Material:
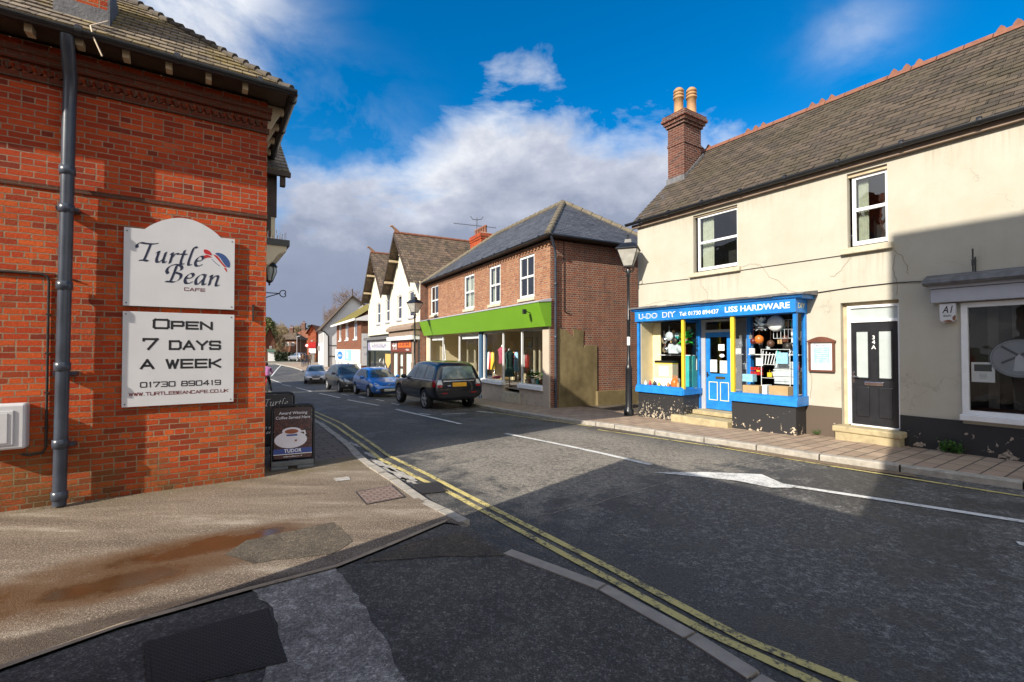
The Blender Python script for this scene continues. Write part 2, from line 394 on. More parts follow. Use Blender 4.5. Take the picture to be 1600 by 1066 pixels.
def glass_mat(name, tint=(1, 1, 1), k=1.0, add=.02):
    m = bpy.data.materials.new(name); m.use_nodes = True; t = NT(m.node_tree); t.n.clear()
    out = t.new('ShaderNodeOutputMaterial'); mx = t.new('ShaderNodeMixShader'); tr = t.new('ShaderNodeBsdfTransparent'); gl = t.new('ShaderNodeBsdfGlossy')
    tr.inputs[0].default_value = (*tint, 1); gl.inputs['Roughness'].default_value = .0
    o = obv(t); f, _ = t.noise(o, 1.7, 2, .5); t.put(gl.inputs['Normal'], t.bump(f, .012, .5))
    fr = t.new('ShaderNodeFresnel'); fr.inputs[0].default_value = 1.5
    t.put(mx.inputs[0], t.math('ADD', t.math('MULTIPLY', fr.outputs[0], k), add, clamp=True))
    t.l.new(tr.outputs[0], mx.inputs[1]); t.l.new(gl.outputs[0], mx.inputs[2]); t.l.new(mx.outputs[0], out.inputs[0]); return m

M = {}
M['brick_red'] = brick('brick_red', [(.46, .048, .011), (.60, .080, .015), (.70, .125, .022), (.52, .060, .013), (.20, .030, .013), (.62, .10, .018)], (.40, .25, .155), ms=.008, bw=.215, bh=.071, moss=.9, bump=.022, sq=(.5, 5), dark=.5, wob=.009, mbump=.9)
M['brick_red_top'] = brick('brick_red_top', [(.36, .040, .011), (.48, .062, .014), (.54, .082, .017), (.42, .048, .012), (.19, .028, .012)], (.42, .27, .18), bw=.215, bh=.071, ms=.007, bump=.012, sq=(.5, 5), dark=.3)
M['brick_dark'] = brick('brick_dark', [(.13, .035, .02), (.18, .045, .022), (.15, .04, .02)], (.14, .1, .07), ms=.008, dark=.5)
M['brick_shop'] = brick('brick_shop', [(.30, .11, .055), (.42, .19, .09), (.36, .13, .06), (.24, .09, .06), (.46, .24, .13), (.33, .13, .07)], (.44, .34, .24), ms=.011, bh=.075, sq=(.5, 2), dark=.3)
M['brick_side'] = brick('brick_side', [(.24, .07, .04), (.33, .095, .045), (.14, .07, .06), (.30, .08, .04), (.20, .08, .06)], (.42, .33, .25), ms=.011, sq=(.5, 2), dark=.35)
M['brick_brown'] = brick('brick_brown', [(.22, .075, .04), (.28, .10, .05), (.18, .06, .035)], (.25, .18, .13), ms=.010, dark=.3)
M['brick_chimney'] = brick('brick_chimney', [(.12, .04, .03), (.19, .06, .035), (.08, .035, .03)], (.33, .25, .20), ms=.010, dark=.4)
M['tile_left'] = tiles('tile_left', [(.13, .105, .08), (.20, .16, .115), (.26, .21, .15)], .165, mossa=.75, moss=(.34, .24, .02), edge=.35)
M['tile_cream'] = tiles('tile_cream', [(.052, .041, .030), (.080, .060, .042), (.108, .080, .055), (.066, .050, .037)], .30, mossa=.35, moss=(.12, .10, .04), edge=.22)
M['slate'] = tiles('slate', [(.066, .068, .076), (.088, .091, .101), (.105, .108, .118)], .28, edge=.15, rough=.5, bump=.006)
M['tile_gable'] = tiles('tile_gable', [(.075, .055, .042), (.14, .10, .07), (.19, .13, .085), (.09, .065, .05)], .26, mossa=.3, moss=(.13, .12, .05), edge=.35)
M['tile_moss'] = tiles('tile_moss', [(.17, .14, .03), (.24, .19, .035), (.13, .10, .04)], .26, mossa=.9, moss=(.27, .23, .02), edge=.1)
M['tile_red'] = tiles('tile_red', [(.26, .10, .05), (.34, .13, .06), (.2, .08, .05)], .2, edge=.1)
M['cream'] = render_wall('cream_render', (.465, .44, .365), .55, cracks=.4, drips=((1.75, 3.25, 3.68, 1.1), (5.28, 6.2, 3.69, .9), (6.6, 12.0, 5.35, .5), (.3, 4.9, 5.35, .35)))
M['cream2'] = render_wall('cream_gable_render', (.68, .64, .52), .25)
M['white_render'] = render_wall('white_render', (.62, .63, .65), .2)
M['yellow_render'] = render_wall('yellow_render', (.23, .18, .085), .95, bump=.012, sd=(.34, .30, .24))
M['buff_pier'] = render_wall('buff_pier', (.52, .44, .35), .5, chips=.15, chipc=(.3, .26, .22))
M['plinth_black'] = render_wall('plinth_black_chipped', (.022, .022, .024), .2, chips=.75, chipc=(.33, .28, .21), bump=.010, chipsc=17, low=.75)
M['plinth_few'] = render_wall('plinth_black_few_chips', (.022, .022, .024), .2, chips=.32, chipc=(.42, .35, .26), bump=.008, chipsc=10, low=.7)
M['plinth_dark'] = render_wall('plinth_dark_worn', (.020, .020, .022), .2, chips=.60, chipc=(.27, .22, .17), bump=.010, chipsc=7, low=.7)
M['plinth_brown'] = render_wall('plinth_brown', (.10, .075, .055), .5, chips=.05)
M['stone'] = plain('stone_sill', (.52, .46, .34), .85, var=.2, sc=9, bump=.004, dirt=.3)
M['stone_step'] = plain('stone_step', (.40, .33, .19), .85, var=.3, sc=7, bump=.006, dirt=.6)
M['black_metal'] = plain('black_metal', (.012, .013, .016), .32, var=.3, bump=.0008, bsc=40)
M['gutter'] = plain('black_gutter', (.016, .017, .02), .35, var=.3)
M['pipe'] = plain('pipe_slate_blue', (.045, .055, .075), .30, var=.3, sc=4, bump=.0006, bsc=60, dirt=.25)
M['upvc'] = plain('white_upvc', (.80, .81, .82), .35, var=.03)
M['white_paint'] = plain('white_paint', (.76, .76, .75), .5, var=.05, dirt=.10)
M['cream_paint'] = plain('cream_paint', (.72, .65, .45), .5, var=.06, dirt=.12)
M['timber_cream'] = plain('timber_cream', (.50, .40, .26), .7, var=.2, dirt=.3)
M['sign_white'] = plain('sign_white', (.58, .58, .59), .38, var=.04, sc=3, dirt=.05)
M['navy'] = plain('navy_ink', (.012, .018, .05), .4, var=.05)
M['ink'] = plain('black_ink', (.012, .012, .014), .4, var=.05)
M['maroon'] = plain('maroon_ink', (.13, .012, .012), .4, var=.05)
M['red'] = plain('red_ink', (.45, .012, .012), .4, var=.05)
M['logo_blue'] = plain('logo_blue', (.03, .07, .22), .4, var=.05)
M['white_ink'] = plain('white_ink', (.82, .82, .80), .5, var=.02)
M['blue_paint'] = plain('blue_shop_paint', (.014, .20, .60), .42, var=.20, sc=5, dirt=.28)
M['blue_dark'] = plain('blue_shop_paint_side', (.010, .11, .42), .4, var=.1)
M['yellow_paint'] = plain('yellow_paint', (.80, .56, .04), .42, var=.06, dirt=.05)
M['lead'] = plain('lead_sheet', (.13, .13, .135), .6, var=.35, sc=8, bump=.006, bsc=30)
M['grey_paint'] = plain('grey_fascia_paint', (.38, .39, .43), .5, var=.06, dirt=.1)
M['green_fascia'] = plain('green_fascia_paint', (.155, .335, .02), .45, var=.05, sc=2)
M['glass'] = glass_mat('window_glass', (.80, .84, .84), 2.2, .07)
M['glass_shop'] = glass_mat('shop_glass', (.95, .97, .97), .55, .0)
M['glass_dark'] = glass_mat('dark_glass', (.42, .44, .46), 1.4, .04)
M['frost'] = plain('frosted_glass', (.42, .47, .46), .22, var=.05)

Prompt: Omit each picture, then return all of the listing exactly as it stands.

Exercise result:
The Blender Python script for this scene continues. Write part 2, from line 394 on. More parts follow. Use Blender 4.5. Take the picture to be 1600 by 1066 pixels.
def glass_mat(name, tint=(1, 1, 1), k=1.0, add=.02):
    m = bpy.data.materials.new(name); m.use_nodes = True; t = NT(m.node_tree); t.n.clear()
    out = t.new('ShaderNodeOutputMaterial'); mx = t.new('ShaderNodeMixShader'); tr = t.new('ShaderNodeBsdfTransparent'); gl = t.new('ShaderNodeBsdfGlossy')
    tr.inputs[0].default_value = (*tint, 1); gl.inputs['Roughness'].default_value = .0
    o = obv(t); f, _ = t.noise(o, 1.7, 2, .5); t.put(gl.inputs['Normal'], t.bump(f, .012, .5))
    fr = t.new('ShaderNodeFresnel'); fr.inputs[0].default_value = 1.5
    t.put(mx.inputs[0], t.math('ADD', t.math('MULTIPLY', fr.outputs[0], k), add, clamp=True))
    t.l.new(tr.outputs[0], mx.inputs[1]); t.l.new(gl.outputs[0], mx.inputs[2]); t.l.new(mx.outputs[0], out.inputs[0]); return m

M = {}
M['brick_red'] = brick('brick_red', [(.46, .048, .011), (.60, .080, .015), (.70, .125, .022), (.52, .060, .013), (.20, .030, .013), (.62, .10, .018)], (.40, .25, .155), ms=.008, bw=.215, bh=.071, moss=.9, bump=.022, sq=(.5, 5), dark=.5, wob=.009, mbump=.9)
M['brick_red_top'] = brick('brick_red_top', [(.36, .040, .011), (.48, .062, .014), (.54, .082, .017), (.42, .048, .012), (.19, .028, .012)], (.42, .27, .18), bw=.215, bh=.071, ms=.007, bump=.012, sq=(.5, 5), dark=.3)
M['brick_dark'] = brick('brick_dark', [(.13, .035, .02), (.18, .045, .022), (.15, .04, .02)], (.14, .1, .07), ms=.008, dark=.5)
M['brick_shop'] = brick('brick_shop', [(.30, .11, .055), (.42, .19, .09), (.36, .13, .06), (.24, .09, .06), (.46, .24, .13), (.33, .13, .07)], (.44, .34, .24), ms=.011, bh=.075, sq=(.5, 2), dark=.3)
M['brick_side'] = brick('brick_side', [(.24, .07, .04), (.33, .095, .045), (.14, .07, .06), (.30, .08, .04), (.20, .08, .06)], (.42, .33, .25), ms=.011, sq=(.5, 2), dark=.35)
M['brick_brown'] = brick('brick_brown', [(.22, .075, .04), (.28, .10, .05), (.18, .06, .035)], (.25, .18, .13), ms=.010, dark=.3)
M['brick_chimney'] = brick('brick_chimney', [(.12, .04, .03), (.19, .06, .035), (.08, .035, .03)], (.33, .25, .20), ms=.010, dark=.4)
M['tile_left'] = tiles('tile_left', [(.13, .105, .08), (.20, .16, .115), (.26, .21, .15)], .165, mossa=.75, moss=(.34, .24, .02), edge=.35)
M['tile_cream'] = tiles('tile_cream', [(.052, .041, .030), (.080, .060, .042), (.108, .080, .055), (.066, .050, .037)], .30, mossa=.35, moss=(.12, .10, .04), edge=.22)
M['slate'] = tiles('slate', [(.066, .068, .076), (.088, .091, .101), (.105, .108, .118)], .28, edge=.15, rough=.5, bump=.006)
M['tile_gable'] = tiles('tile_gable', [(.075, .055, .042), (.14, .10, .07), (.19, .13, .085), (.09, .065, .05)], .26, mossa=.3, moss=(.13, .12, .05), edge=.35)
M['tile_moss'] = tiles('tile_moss', [(.17, .14, .03), (.24, .19, .035), (.13, .10, .04)], .26, mossa=.9, moss=(.27, .23, .02), edge=.1)
M['tile_red'] = tiles('tile_red', [(.26, .10, .05), (.34, .13, .06), (.2, .08, .05)], .2, edge=.1)
M['cream'] = render_wall('cream_render', (.465, .44, .365), .55, cracks=.4, drips=((1.75, 3.25, 3.68, 1.1), (5.28, 6.2, 3.69, .9), (6.6, 12.0, 5.35, .5), (.3, 4.9, 5.35, .35)))
M['cream2'] = render_wall('cream_gable_render', (.68, .64, .52), .25)
M['white_render'] = render_wall('white_render', (.62, .63, .65), .2)
M['yellow_render'] = render_wall('yellow_render', (.23, .18, .085), .95, bump=.012, sd=(.34, .30, .24))
M['buff_pier'] = render_wall('buff_pier', (.52, .44, .35), .5, chips=.15, chipc=(.3, .26, .22))
M['plinth_black'] = render_wall('plinth_black_chipped', (.022, .022, .024), .2, chips=.75, chipc=(.33, .28, .21), bump=.010, chipsc=17, low=.75)
M['plinth_few'] = render_wall('plinth_black_few_chips', (.022, .022, .024), .2, chips=.32, chipc=(.42, .35, .26), bump=.008, chipsc=10, low=.7)
M['plinth_dark'] = render_wall('plinth_dark_worn', (.020, .020, .022), .2, chips=.60, chipc=(.27, .22, .17), bump=.010, chipsc=7, low=.7)
M['plinth_brown'] = render_wall('plinth_brown', (.10, .075, .055), .5, chips=.05)
M['stone'] = plain('stone_sill', (.52, .46, .34), .85, var=.2, sc=9, bump=.004, dirt=.3)
M['stone_step'] = plain('stone_step', (.40, .33, .19), .85, var=.3, sc=7, bump=.006, dirt=.6)
M['black_metal'] = plain('black_metal', (.012, .013, .016), .32, var=.3, bump=.0008, bsc=40)
M['gutter'] = plain('black_gutter', (.016, .017, .02), .35, var=.3)
M['pipe'] = plain('pipe_slate_blue', (.045, .055, .075), .30, var=.3, sc=4, bump=.0006, bsc=60, dirt=.25)
M['upvc'] = plain('white_upvc', (.80, .81, .82), .35, var=.03)
M['white_paint'] = plain('white_paint', (.76, .76, .75), .5, var=.05, dirt=.10)
M['cream_paint'] = plain('cream_paint', (.72, .65, .45), .5, var=.06, dirt=.12)
M['timber_cream'] = plain('timber_cream', (.50, .40, .26), .7, var=.2, dirt=.3)
M['sign_white'] = plain('sign_white', (.58, .58, .59), .38, var=.04, sc=3, dirt=.05)
M['navy'] = plain('navy_ink', (.012, .018, .05), .4, var=.05)
M['ink'] = plain('black_ink', (.012, .012, .014), .4, var=.05)
M['maroon'] = plain('maroon_ink', (.13, .012, .012), .4, var=.05)
M['red'] = plain('red_ink', (.45, .012, .012), .4, var=.05)
M['logo_blue'] = plain('logo_blue', (.03, .07, .22), .4, var=.05)
M['white_ink'] = plain('white_ink', (.82, .82, .80), .5, var=.02)
M['blue_paint'] = plain('blue_shop_paint', (.014, .20, .60), .42, var=.20, sc=5, dirt=.28)
M['blue_dark'] = plain('blue_shop_paint_side', (.010, .11, .42), .4, var=.1)
M['yellow_paint'] = plain('yellow_paint', (.80, .56, .04), .42, var=.06, dirt=.05)
M['lead'] = plain('lead_sheet', (.13, .13, .135), .6, var=.35, sc=8, bump=.006, bsc=30)
M['grey_paint'] = plain('grey_fascia_paint', (.38, .39, .43), .5, var=.06, dirt=.1)
M['green_fascia'] = plain('green_fascia_paint', (.155, .335, .02), .45, var=.05, sc=2)
M['glass'] = glass_mat('window_glass', (.80, .84, .84), 2.2, .07)
M['glass_shop'] = glass_mat('shop_glass', (.95, .97, .97), .55, .0)
M['glass_dark'] = glass_mat('dark_glass', (.42, .44, .46), 1.4, .04)
M['frost'] = plain('frosted_glass', (.42, .47, .46), .22, var=.05)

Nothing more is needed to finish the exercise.